- [GIVEN MATERIAL]:
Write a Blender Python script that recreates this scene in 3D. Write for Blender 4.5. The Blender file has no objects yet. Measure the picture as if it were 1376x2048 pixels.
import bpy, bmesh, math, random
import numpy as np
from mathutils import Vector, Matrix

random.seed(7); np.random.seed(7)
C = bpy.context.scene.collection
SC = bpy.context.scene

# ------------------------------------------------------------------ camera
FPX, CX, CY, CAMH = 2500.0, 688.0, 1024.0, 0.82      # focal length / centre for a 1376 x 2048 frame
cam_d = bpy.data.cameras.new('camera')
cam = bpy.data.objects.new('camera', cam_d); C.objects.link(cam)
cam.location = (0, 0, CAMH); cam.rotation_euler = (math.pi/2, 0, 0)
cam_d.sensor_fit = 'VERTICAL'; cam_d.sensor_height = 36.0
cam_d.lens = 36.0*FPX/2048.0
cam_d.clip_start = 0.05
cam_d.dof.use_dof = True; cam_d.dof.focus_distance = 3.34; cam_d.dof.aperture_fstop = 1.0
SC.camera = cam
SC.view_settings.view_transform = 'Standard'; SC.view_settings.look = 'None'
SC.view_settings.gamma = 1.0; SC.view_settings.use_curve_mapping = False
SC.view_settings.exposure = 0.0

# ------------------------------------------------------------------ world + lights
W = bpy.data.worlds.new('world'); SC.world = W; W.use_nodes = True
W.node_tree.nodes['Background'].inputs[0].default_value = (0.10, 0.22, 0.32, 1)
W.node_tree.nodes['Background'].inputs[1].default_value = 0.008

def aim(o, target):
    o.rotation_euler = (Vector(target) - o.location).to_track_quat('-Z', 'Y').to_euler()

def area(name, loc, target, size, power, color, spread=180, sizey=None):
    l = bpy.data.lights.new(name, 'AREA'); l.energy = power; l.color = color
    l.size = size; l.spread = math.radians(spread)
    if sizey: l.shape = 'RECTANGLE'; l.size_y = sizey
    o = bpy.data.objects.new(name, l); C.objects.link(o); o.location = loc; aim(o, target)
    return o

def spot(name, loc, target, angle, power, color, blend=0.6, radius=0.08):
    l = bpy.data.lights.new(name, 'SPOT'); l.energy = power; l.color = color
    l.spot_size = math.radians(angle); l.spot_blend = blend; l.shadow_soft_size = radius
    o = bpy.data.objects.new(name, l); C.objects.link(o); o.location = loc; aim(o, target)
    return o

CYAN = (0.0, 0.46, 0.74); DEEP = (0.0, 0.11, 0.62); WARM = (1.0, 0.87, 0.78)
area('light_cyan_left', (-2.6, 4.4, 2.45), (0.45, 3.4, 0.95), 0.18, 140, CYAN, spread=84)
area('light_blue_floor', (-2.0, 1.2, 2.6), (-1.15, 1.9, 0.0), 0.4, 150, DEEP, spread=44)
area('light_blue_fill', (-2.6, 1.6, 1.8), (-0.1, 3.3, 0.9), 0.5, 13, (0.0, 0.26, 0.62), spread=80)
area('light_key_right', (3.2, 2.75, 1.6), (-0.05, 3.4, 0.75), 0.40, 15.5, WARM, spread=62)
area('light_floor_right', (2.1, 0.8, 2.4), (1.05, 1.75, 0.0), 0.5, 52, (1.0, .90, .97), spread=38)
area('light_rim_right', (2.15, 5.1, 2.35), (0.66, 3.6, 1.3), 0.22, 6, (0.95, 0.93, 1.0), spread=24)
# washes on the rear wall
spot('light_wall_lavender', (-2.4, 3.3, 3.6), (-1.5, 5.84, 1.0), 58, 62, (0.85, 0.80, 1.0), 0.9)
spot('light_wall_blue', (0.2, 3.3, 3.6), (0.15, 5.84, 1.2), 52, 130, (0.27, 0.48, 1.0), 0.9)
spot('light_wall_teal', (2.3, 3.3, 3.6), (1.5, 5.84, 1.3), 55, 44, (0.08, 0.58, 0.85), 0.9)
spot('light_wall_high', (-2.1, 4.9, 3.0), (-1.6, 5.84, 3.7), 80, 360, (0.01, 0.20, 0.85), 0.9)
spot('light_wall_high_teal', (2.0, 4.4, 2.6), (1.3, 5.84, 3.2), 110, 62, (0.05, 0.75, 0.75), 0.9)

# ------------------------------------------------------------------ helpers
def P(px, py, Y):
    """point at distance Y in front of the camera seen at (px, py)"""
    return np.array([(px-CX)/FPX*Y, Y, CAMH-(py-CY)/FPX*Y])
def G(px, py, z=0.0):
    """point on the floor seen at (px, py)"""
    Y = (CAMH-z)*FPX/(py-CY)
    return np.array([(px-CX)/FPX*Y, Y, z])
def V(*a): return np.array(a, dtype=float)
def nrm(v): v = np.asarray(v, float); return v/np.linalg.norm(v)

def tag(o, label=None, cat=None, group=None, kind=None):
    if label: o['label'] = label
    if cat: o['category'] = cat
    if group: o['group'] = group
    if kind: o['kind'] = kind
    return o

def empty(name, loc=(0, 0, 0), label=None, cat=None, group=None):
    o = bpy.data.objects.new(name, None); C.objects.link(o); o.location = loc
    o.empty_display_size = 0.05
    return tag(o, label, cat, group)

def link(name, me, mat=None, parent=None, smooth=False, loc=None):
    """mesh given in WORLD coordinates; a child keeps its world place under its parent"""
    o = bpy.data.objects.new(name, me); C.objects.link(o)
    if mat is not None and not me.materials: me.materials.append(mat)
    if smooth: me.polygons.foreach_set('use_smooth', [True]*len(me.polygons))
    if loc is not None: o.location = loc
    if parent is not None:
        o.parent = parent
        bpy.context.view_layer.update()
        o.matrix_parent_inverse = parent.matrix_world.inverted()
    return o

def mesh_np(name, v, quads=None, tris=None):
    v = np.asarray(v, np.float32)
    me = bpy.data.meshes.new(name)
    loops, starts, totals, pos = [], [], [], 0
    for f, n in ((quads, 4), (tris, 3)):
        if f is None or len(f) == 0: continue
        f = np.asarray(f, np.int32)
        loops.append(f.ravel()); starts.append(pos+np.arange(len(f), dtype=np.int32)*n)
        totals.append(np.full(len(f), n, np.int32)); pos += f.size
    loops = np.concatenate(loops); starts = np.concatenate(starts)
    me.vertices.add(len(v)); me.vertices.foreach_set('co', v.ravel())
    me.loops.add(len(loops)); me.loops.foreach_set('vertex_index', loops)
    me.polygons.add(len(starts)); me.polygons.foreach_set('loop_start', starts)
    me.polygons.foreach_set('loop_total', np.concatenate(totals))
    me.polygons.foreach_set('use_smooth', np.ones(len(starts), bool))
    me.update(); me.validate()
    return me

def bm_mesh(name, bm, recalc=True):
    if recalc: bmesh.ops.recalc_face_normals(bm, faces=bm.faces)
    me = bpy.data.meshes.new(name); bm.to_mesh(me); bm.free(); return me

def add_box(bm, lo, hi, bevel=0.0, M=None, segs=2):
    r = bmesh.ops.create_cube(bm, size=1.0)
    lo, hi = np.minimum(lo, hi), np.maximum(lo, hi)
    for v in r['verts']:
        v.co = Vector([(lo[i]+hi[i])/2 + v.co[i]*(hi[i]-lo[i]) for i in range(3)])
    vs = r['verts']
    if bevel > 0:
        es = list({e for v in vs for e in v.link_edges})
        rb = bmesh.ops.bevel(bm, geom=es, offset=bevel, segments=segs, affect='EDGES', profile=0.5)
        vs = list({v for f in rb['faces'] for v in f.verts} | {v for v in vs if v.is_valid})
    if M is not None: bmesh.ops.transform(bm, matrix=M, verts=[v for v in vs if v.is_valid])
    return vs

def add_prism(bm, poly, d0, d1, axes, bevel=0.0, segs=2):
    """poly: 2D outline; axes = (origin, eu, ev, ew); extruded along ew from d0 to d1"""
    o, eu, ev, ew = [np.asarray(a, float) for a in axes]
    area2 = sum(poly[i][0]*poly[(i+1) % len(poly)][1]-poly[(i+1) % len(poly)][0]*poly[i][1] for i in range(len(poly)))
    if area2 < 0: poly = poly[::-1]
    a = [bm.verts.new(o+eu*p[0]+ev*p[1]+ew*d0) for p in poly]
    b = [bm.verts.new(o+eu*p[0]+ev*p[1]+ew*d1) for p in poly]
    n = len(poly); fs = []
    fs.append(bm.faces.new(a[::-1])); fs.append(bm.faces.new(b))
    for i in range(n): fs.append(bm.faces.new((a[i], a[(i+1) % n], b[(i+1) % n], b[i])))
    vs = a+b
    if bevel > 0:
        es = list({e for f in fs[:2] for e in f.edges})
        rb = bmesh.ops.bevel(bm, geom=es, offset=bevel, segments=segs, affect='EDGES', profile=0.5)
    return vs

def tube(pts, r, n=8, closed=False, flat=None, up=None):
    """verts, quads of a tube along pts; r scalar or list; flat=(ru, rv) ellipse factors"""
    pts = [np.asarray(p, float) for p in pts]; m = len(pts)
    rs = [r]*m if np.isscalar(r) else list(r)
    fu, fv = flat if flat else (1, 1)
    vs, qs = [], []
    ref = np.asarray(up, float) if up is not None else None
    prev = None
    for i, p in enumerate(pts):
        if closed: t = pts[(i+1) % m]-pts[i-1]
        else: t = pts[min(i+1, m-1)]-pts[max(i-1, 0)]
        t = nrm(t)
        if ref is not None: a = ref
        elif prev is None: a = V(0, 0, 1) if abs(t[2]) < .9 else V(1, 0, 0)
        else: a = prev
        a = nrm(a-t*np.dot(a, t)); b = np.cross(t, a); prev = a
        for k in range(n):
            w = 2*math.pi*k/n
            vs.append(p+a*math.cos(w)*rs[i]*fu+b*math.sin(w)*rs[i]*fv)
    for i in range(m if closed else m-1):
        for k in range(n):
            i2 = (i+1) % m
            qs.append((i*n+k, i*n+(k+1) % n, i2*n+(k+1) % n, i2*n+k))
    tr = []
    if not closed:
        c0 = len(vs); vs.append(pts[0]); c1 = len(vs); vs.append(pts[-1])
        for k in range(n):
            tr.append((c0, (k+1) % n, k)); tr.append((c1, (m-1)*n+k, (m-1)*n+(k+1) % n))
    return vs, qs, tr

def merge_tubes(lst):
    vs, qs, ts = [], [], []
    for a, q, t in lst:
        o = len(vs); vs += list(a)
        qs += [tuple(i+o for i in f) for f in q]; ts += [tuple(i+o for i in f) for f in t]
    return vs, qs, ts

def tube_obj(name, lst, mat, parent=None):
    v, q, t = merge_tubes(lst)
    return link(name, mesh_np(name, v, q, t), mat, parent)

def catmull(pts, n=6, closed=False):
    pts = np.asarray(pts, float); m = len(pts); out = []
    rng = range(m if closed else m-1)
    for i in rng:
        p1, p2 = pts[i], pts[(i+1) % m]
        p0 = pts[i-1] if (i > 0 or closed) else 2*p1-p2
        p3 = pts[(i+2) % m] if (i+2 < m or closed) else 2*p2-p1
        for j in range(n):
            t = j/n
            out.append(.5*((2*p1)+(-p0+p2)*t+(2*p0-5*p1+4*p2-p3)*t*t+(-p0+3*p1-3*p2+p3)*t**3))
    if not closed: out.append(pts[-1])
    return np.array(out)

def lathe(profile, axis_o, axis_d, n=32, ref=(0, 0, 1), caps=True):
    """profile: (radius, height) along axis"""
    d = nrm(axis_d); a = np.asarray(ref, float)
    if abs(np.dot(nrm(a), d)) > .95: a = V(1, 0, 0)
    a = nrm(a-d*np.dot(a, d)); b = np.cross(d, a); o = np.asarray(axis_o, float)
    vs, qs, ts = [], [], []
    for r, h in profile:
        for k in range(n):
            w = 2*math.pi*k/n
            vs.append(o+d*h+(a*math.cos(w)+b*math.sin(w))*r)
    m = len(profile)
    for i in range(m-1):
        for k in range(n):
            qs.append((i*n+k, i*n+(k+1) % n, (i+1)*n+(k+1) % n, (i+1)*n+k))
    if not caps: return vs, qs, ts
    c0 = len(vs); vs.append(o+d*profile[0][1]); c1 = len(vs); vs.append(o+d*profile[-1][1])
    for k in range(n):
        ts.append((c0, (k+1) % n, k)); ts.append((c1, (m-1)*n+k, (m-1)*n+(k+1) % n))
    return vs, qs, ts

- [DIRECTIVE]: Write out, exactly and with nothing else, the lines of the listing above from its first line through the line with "W.node_tree.nodes['Background'].inputs[1].default_value = 0.008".

- [EXERCISE SOLUTION]:
Write a Blender Python script that recreates this scene in 3D. Write for Blender 4.5. The Blender file has no objects yet. Measure the picture as if it were 1376x2048 pixels.
import bpy, bmesh, math, random
import numpy as np
from mathutils import Vector, Matrix

random.seed(7); np.random.seed(7)
C = bpy.context.scene.collection
SC = bpy.context.scene

# ------------------------------------------------------------------ camera
FPX, CX, CY, CAMH = 2500.0, 688.0, 1024.0, 0.82      # focal length / centre for a 1376 x 2048 frame
cam_d = bpy.data.cameras.new('camera')
cam = bpy.data.objects.new('camera', cam_d); C.objects.link(cam)
cam.location = (0, 0, CAMH); cam.rotation_euler = (math.pi/2, 0, 0)
cam_d.sensor_fit = 'VERTICAL'; cam_d.sensor_height = 36.0
cam_d.lens = 36.0*FPX/2048.0
cam_d.clip_start = 0.05
cam_d.dof.use_dof = True; cam_d.dof.focus_distance = 3.34; cam_d.dof.aperture_fstop = 1.0
SC.camera = cam
SC.view_settings.view_transform = 'Standard'; SC.view_settings.look = 'None'
SC.view_settings.gamma = 1.0; SC.view_settings.use_curve_mapping = False
SC.view_settings.exposure = 0.0

# ------------------------------------------------------------------ world + lights
W = bpy.data.worlds.new('world'); SC.world = W; W.use_nodes = True
W.node_tree.nodes['Background'].inputs[0].default_value = (0.10, 0.22, 0.32, 1)
W.node_tree.nodes['Background'].inputs[1].default_value = 0.008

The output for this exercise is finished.